TO BE DONE: Transcribe everything in the data word for word. Pictures are left out.

---------- DATA SEGMENT

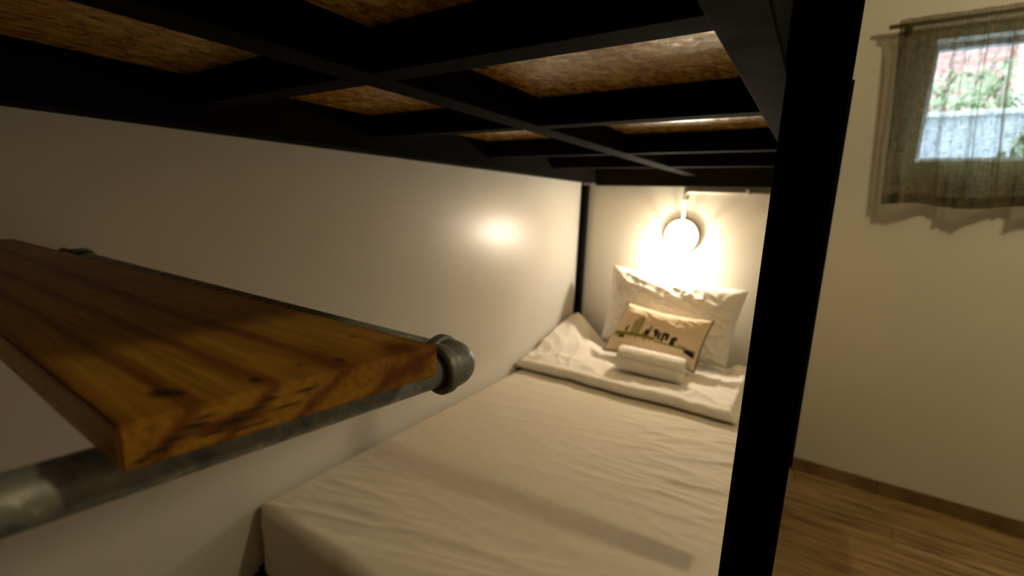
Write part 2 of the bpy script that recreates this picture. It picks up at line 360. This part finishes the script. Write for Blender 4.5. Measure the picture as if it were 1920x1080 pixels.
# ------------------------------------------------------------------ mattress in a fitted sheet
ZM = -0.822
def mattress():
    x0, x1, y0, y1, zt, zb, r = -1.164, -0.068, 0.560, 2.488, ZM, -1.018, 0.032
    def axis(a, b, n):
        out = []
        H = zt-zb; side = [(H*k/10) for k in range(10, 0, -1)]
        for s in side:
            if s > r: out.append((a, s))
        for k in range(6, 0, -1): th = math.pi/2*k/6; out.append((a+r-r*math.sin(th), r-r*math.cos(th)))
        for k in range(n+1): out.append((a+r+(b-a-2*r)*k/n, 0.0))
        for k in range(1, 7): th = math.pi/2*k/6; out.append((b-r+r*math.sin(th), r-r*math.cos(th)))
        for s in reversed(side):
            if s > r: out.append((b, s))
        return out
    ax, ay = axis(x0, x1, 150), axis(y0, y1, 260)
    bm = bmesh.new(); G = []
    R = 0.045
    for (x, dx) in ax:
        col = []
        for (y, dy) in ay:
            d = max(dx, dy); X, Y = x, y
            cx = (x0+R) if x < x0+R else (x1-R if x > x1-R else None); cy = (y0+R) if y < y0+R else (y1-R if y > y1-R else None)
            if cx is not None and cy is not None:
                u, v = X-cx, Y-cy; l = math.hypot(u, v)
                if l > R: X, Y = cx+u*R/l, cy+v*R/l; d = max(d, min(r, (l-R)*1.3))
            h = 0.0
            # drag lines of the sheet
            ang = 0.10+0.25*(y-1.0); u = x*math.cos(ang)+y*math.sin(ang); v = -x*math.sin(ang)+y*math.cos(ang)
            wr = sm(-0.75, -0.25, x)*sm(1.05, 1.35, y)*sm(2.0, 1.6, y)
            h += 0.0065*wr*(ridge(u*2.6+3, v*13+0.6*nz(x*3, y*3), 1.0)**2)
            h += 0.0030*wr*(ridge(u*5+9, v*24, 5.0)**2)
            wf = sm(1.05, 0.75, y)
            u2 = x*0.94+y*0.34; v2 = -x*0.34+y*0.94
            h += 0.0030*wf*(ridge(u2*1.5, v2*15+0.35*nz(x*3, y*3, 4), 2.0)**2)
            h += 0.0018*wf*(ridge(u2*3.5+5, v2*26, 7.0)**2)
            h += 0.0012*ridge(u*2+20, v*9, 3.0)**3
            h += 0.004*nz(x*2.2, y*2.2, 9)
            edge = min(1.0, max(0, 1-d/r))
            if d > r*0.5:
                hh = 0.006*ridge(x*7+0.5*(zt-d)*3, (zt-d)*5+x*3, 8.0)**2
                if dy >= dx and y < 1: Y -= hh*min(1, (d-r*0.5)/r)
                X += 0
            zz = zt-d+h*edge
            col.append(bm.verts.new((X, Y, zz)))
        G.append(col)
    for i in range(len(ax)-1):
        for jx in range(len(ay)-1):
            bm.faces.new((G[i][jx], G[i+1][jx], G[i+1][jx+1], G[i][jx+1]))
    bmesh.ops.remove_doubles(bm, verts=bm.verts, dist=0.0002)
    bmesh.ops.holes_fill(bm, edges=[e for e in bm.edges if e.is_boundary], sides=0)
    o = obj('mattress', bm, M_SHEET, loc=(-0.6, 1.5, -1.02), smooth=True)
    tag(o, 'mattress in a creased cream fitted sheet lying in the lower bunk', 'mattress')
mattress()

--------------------

SOLUTION FOR THIS TASK:
Write part 2 of the bpy script that recreates this picture. It picks up at line 360. This part finishes the script. Write for Blender 4.5. Measure the picture as if it were 1920x1080 pixels.
# ------------------------------------------------------------------ mattress in a fitted sheet
ZM = -0.822
def mattress():
    x0, x1, y0, y1, zt, zb, r = -1.164, -0.068, 0.560, 2.488, ZM, -1.018, 0.032
    def axis(a, b, n):
        out = []
        H = zt-zb; side = [(H*k/10) for k in range(10, 0, -1)]
        for s in side:
            if s > r: out.append((a, s))
        for k in range(6, 0, -1): th = math.pi/2*k/6; out.append((a+r-r*math.sin(th), r-r*math.cos(th)))
        for k in range(n+1): out.append((a+r+(b-a-2*r)*k/n, 0.0))
        for k in range(1, 7): th = math.pi/2*k/6; out.append((b-r+r*math.sin(th), r-r*math.cos(th)))
        for s in reversed(side):
            if s > r: out.append((b, s))
        return out
    ax, ay = axis(x0, x1, 150), axis(y0, y1, 260)
    bm = bmesh.new(); G = []
    R = 0.045
    for (x, dx) in ax:
        col = []
        for (y, dy) in ay:
            d = max(dx, dy); X, Y = x, y
            cx = (x0+R) if x < x0+R else (x1-R if x > x1-R else None); cy = (y0+R) if y < y0+R else (y1-R if y > y1-R else None)
            if cx is not None and cy is not None:
                u, v = X-cx, Y-cy; l = math.hypot(u, v)
                if l > R: X, Y = cx+u*R/l, cy+v*R/l; d = max(d, min(r, (l-R)*1.3))
            h = 0.0
            # drag lines of the sheet
            ang = 0.10+0.25*(y-1.0); u = x*math.cos(ang)+y*math.sin(ang); v = -x*math.sin(ang)+y*math.cos(ang)
            wr = sm(-0.75, -0.25, x)*sm(1.05, 1.35, y)*sm(2.0, 1.6, y)
            h += 0.0065*wr*(ridge(u*2.6+3, v*13+0.6*nz(x*3, y*3), 1.0)**2)
            h += 0.0030*wr*(ridge(u*5+9, v*24, 5.0)**2)
            wf = sm(1.05, 0.75, y)
            u2 = x*0.94+y*0.34; v2 = -x*0.34+y*0.94
            h += 0.0030*wf*(ridge(u2*1.5, v2*15+0.35*nz(x*3, y*3, 4), 2.0)**2)
            h += 0.0018*wf*(ridge(u2*3.5+5, v2*26, 7.0)**2)
            h += 0.0012*ridge(u*2+20, v*9, 3.0)**3
            h += 0.004*nz(x*2.2, y*2.2, 9)
            edge = min(1.0, max(0, 1-d/r))
            if d > r*0.5:
                hh = 0.006*ridge(x*7+0.5*(zt-d)*3, (zt-d)*5+x*3, 8.0)**2
                if dy >= dx and y < 1: Y -= hh*min(1, (d-r*0.5)/r)
                X += 0
            zz = zt-d+h*edge
            col.append(bm.verts.new((X, Y, zz)))
        G.append(col)
    for i in range(len(ax)-1):
        for jx in range(len(ay)-1):
            bm.faces.new((G[i][jx], G[i+1][jx], G[i+1][jx+1], G[i][jx+1]))
    bmesh.ops.remove_doubles(bm, verts=bm.verts, dist=0.0002)
    bmesh.ops.holes_fill(bm, edges=[e for e in bm.edges if e.is_boundary], sides=0)
    o = obj('mattress', bm, M_SHEET, loc=(-0.6, 1.5, -1.02), smooth=True)
    tag(o, 'mattress in a creased cream fitted sheet lying in the lower bunk', 'mattress')
mattress()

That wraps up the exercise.